**Task goal:** Pictures stay out of this copy, which runs from the first line of the material through the line containing "COL = SC.collection".

**Given information:**
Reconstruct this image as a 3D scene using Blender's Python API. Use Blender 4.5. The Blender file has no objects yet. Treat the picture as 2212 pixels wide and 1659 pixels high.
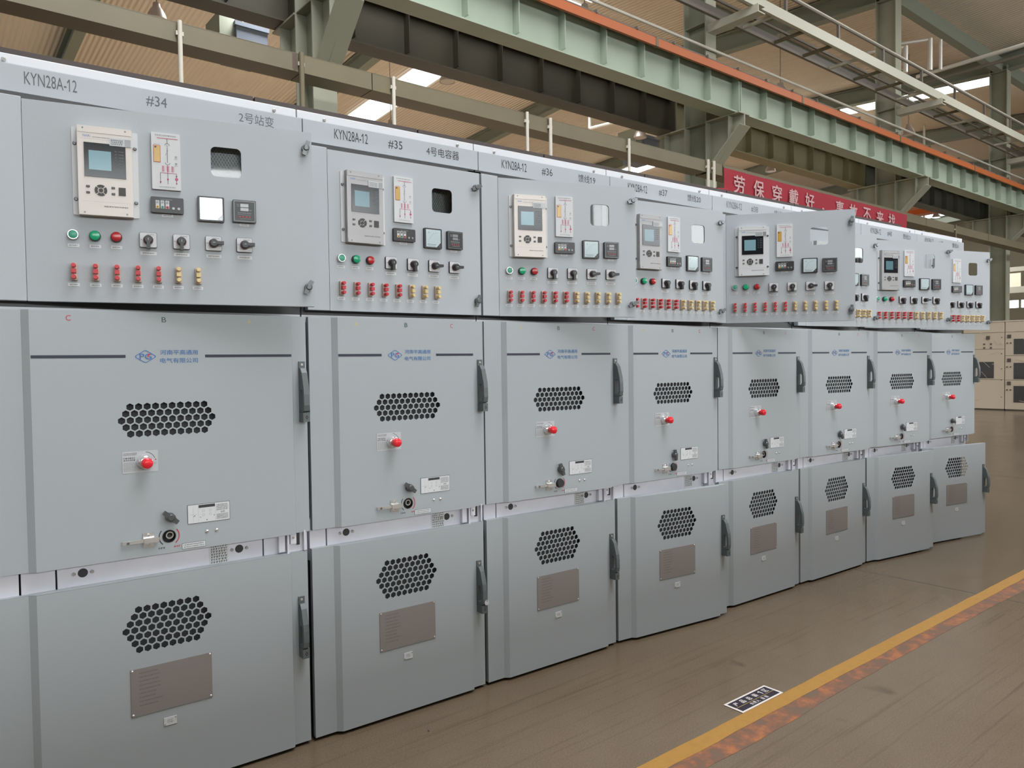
import bpy, bmesh, math, random
from mathutils import Matrix, Vector, Euler
R = math.radians
PI = math.pi
random.seed(7)
SC = bpy.context.scene
COL = SC.collection

# ------------------------------------------------------------------ camera
CAMPOS = Vector((-0.2388, -2.7650, 1.4348))
YAW, PITCH, ROLL, FPX = R(53.725), R(1.634), R(-0.7706), 1612.1
fw = Vector((math.cos(PITCH) * math.cos(YAW), math.cos(PITCH) * math.sin(YAW), -math.sin(PITCH)))
rt = Vector((math.sin(YAW), -math.cos(YAW), 0))
up = rt.cross(fw)
rt, up = math.cos(ROLL) * rt + math.sin(ROLL) * up, math.cos(ROLL) * up - math.sin(ROLL) * rt
cd = bpy.data.cameras.new('camera')
cam = bpy.data.objects.new('camera', cd)
COL.objects.link(cam)
mw = Matrix((rt, up, -fw)).transposed().to_4x4()
mw.translation = CAMPOS
cam.matrix_world = mw
cd.sensor_fit = 'HORIZONTAL'
cd.sensor_width = 36.0
cd.lens = FPX / 2212 * 36.0
cd.clip_start = 0.05
cd.clip_end = 500
SC.camera = cam

# ------------------------------------------------------------------ world, lights, exposure
W = bpy.data.worlds.new('daylight')
SC.world = W
W.use_nodes = True
wn = W.node_tree.nodes
wn['Background'].inputs[0].default_value = (0.93, 0.97, 1.0, 1)
wn['Background'].inputs[1].default_value = 0.8
SC.view_settings.view_transform = 'Standard'
SC.view_settings.look = 'None'
SC.view_settings.exposure = 0.0
SC.view_settings.gamma = 1.0
SC.view_settings.use_curve_mapping = False
SC.cycles.use_denoising = True
SC.cycles.max_bounces = 8
SC.cycles.diffuse_bounces = 4
SC.cycles.caustics_reflective = False
SC.cycles.caustics_refractive = False

# the hall stands at a small angle to the row of cabinets: its own frame (a along, b across)
BX, BY, BT = 3.517, 6.520, R(2.733)
HALL = Matrix.Translation((BX, BY, 0)) @ Matrix.Rotation(BT, 4, 'Z')

def area_light(name, a, b, z, sa, sb, power, col=(1, 1, 1)):
    l = bpy.data.lights.new(name, 'AREA')
    l.shape = 'RECTANGLE'; l.size = sa; l.size_y = sb; l.energy = power; l.color = col
    o = bpy.data.objects.new(name, l)
    o.matrix_world = HALL @ Matrix.Translation((a, b, z))
    COL.objects.link(o)
    return o
# daylight falling through the roof lights of the two bays
for i, (a, b, sa, sb, p, spread) in enumerate([(-1.3, -9, 6.0, 12, 1420, 170), (10.7, -9, 1.2, 12, 220, 170), (18.7, -9, 1.2, 12, 500, 170),
        (10.7, 8, 1.2, 5.5, 2000, 95), (10.7, 16, 1.2, 6, 3300, 100), (26.4, 8, 1.2, 5.5, 2200, 95), (26.4, 16, 1.2, 6, 2000, 100),
        (2.7, 14, 1.2, 12, 5000, 100), (41.2, 8, 1.2, 8, 1800, 110), (10.7, 32, 1.2, 12, 2400, 120), (26.4, 32, 1.2, 12, 2000, 120)]):
    area_light('roof_daylight', a, b, 11.2, sa, sb, p, (0.94, 0.975, 1.03)).data.spread = R(spread)

# ------------------------------------------------------------------ materials
MATS = {}
def mat(name, col, rough=0.5, metal=0.0, spec=0.5, emit=None, estr=0, bump=None, alpha=1.0, mottle=None, coat=0.0):
    if name in MATS: return MATS[name]
    m = bpy.data.materials.new(name); m.use_nodes = True
    nt = m.node_tree; b = nt.nodes['Principled BSDF']
    b.inputs['Base Color'].default_value = (*col, 1)
    b.inputs['Roughness'].default_value = rough
    b.inputs['Metallic'].default_value = metal
    b.inputs['Specular IOR Level'].default_value = spec
    b.inputs['Coat Weight'].default_value = coat
    if emit:
        b.inputs['Emission Color'].default_value = (*emit, 1)
        b.inputs['Emission Strength'].default_value = estr
    if bump or mottle:
        tc = nt.nodes.new('ShaderNodeTexCoord')
    if bump:
        sc, st = bump
        n = nt.nodes.new('ShaderNodeTexNoise'); n.inputs['Scale'].default_value = sc; n.inputs['Detail'].default_value = 2
        bp = nt.nodes.new('ShaderNodeBump'); bp.inputs['Strength'].default_value = st; bp.inputs['Distance'].default_value = 0.002
        nt.links.new(tc.outputs['Object'], n.inputs['Vector'])
        nt.links.new(n.outputs['Fac'], bp.inputs['Height']); nt.links.new(bp.outputs['Normal'], b.inputs['Normal'])
    if mottle:
        sc, c2, lo, hi = mottle
        n = nt.nodes.new('ShaderNodeTexNoise'); n.inputs['Scale'].default_value = sc; n.inputs['Detail'].default_value = 5
        rp = nt.nodes.new('ShaderNodeValToRGB')
        rp.color_ramp.elements[0].position = lo; rp.color_ramp.elements[1].position = hi
        rp.color_ramp.elements[0].color = (*col, 1); rp.color_ramp.elements[1].color = (*c2, 1)
        nt.links.new(tc.outputs['Object'], n.inputs['Vector'])
        nt.links.new(n.outputs['Fac'], rp.inputs['Fac']); nt.links.new(rp.outputs['Color'], b.inputs['Base Color'])
    MATS[name] = m
    return m

PAINT = mat('grey_powder_coat', (0.352, 0.386, 0.408), 0.42, spec=0.4, bump=(420, 0.06))
PAINT_U = mat('grey_textured_coat', (0.400, 0.430, 0.462), 0.48, spec=0.4, bump=(300, 0.12))
GALV = mat('galvanised_steel', (0.66, 0.67, 0.75), 0.4, metal=0.15, mottle=(9, (0.72, 0.73, 0.80), 0.35, 0.65))
WHITEZ = mat('bright_zinc_sheet', (0.62, 0.64, 0.68), 0.4, metal=0.1)
DARKIN = mat('dark_cabinet_inside', (0.035, 0.037, 0.04), 0.8)
BLACK = mat('black_plastic', (0.012, 0.012, 0.014), 0.35)
CHAR = mat('charcoal_plastic', (0.03, 0.032, 0.035), 0.4)
DGREY = mat('dark_grey_handle', (0.10, 0.118, 0.12), 0.42)
STEEL = mat('polished_steel', (0.66, 0.65, 0.64), 0.25, metal=0.65)
CHROME = mat('chrome', (0.72, 0.72, 0.74), 0.12, metal=0.75)
KNOB = mat('grey_metal_knob', (0.115, 0.122, 0.127), 0.28, metal=0.45)
WHITE = mat('white_sheet', (0.58, 0.595, 0.61), 0.42, spec=0.3)
LABEL = mat('white_label', (0.60, 0.62, 0.635), 0.45)
INK = mat('black_ink', (0.03, 0.032, 0.036), 0.6)
INKF = mat('faded_grey_ink', (0.10, 0.11, 0.12), 0.6)
INKL = mat('pale_grey_ink', (0.30, 0.31, 0.32), 0.6)
NAVY = mat('navy_stripe', (0.018, 0.022, 0.045), 0.5)
BLUE = mat('blue_print', (0.03, 0.15, 0.42), 0.5)
BLUEL = mat('pale_blue_print', (0.05, 0.16, 0.36), 0.5)
REDP = mat('red_print', (0.50, 0.03, 0.06), 0.5)
GREENP = mat('dark_green_print', (0.01, 0.07, 0.045), 0.5)
YELP = mat('faint_yellow_print', (0.55, 0.50, 0.17), 0.5)
CREAM = mat('silver_cream_case', (0.56, 0.52, 0.485), 0.36, metal=0.1)
SILV = mat('silver_case', (0.33, 0.325, 0.33), 0.36, metal=0.25)
SCRN = mat('charcoal_filter', (0.035, 0.038, 0.042), 0.8)
SCREEN = mat('black_screen_bezel', (0.01, 0.012, 0.016), 0.12, spec=0.2)
LCD = mat('pale_blue_lcd', (0.19, 0.33, 0.39), 0.12, spec=0.2)
LCDB = mat('dim_teal_lcd', (0.10, 0.20, 0.24), 0.12, spec=0.2)
KEY = mat('dark_keys', (0.04, 0.037, 0.037), 0.45)
STICK = mat('silver_sticker', (0.48, 0.50, 0.52), 0.35)
AMBER = mat('amber_window', (0.47, 0.30, 0.05), 0.25)
PINK = mat('crimson_line', (0.48, 0.07, 0.16), 0.5)
GREENB = mat('green_button', (0.04, 0.30, 0.19), 0.3)
GREENL = mat('green_lens', (0.0, 0.26, 0.12), 0.2, emit=(0, 0.5, 0.22), estr=0.05)
REDL = mat('red_lens', (0.36, 0.008, 0.012), 0.2)
REDC = mat('red_cap', (0.72, 0.02, 0.035), 0.22)
TRED = mat('red_terminal', (0.50, 0.015, 0.03), 0.35)
TYEL = mat('yellow_terminal', (0.66, 0.52, 0.24), 0.35)
TBASE = mat('beige_terminal_base', (0.50, 0.40, 0.33), 0.5)
TWHITE = mat('white_terminal_slot', (0.72, 0.66, 0.66), 0.4)
DIAL = mat('pale_dial', (0.62, 0.70, 0.74), 0.1)
GREYLCD = mat('grey_readout', (0.24, 0.245, 0.26), 0.2)
YEL = mat('yellow_socket', (0.75, 0.45, 0.03), 0.4)
REDS = mat('red_arrow_print', (0.60, 0.06, 0.07), 0.5)
PLATE = mat('brushed_nameplate', (0.27, 0.25, 0.245), 0.42, metal=0.25, bump=(900, 0.05))
MESHB = mat('black_wire_mesh', (0.05, 0.06, 0.062), 0.5)
INSIDE = mat('grey_inner_plate', (0.42, 0.44, 0.45), 0.5)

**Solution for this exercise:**
Reconstruct this image as a 3D scene using Blender's Python API. Use Blender 4.5. The Blender file has no objects yet. Treat the picture as 2212 pixels wide and 1659 pixels high.
import bpy, bmesh, math, random
from mathutils import Matrix, Vector, Euler
R = math.radians
PI = math.pi
random.seed(7)
SC = bpy.context.scene
COL = SC.collection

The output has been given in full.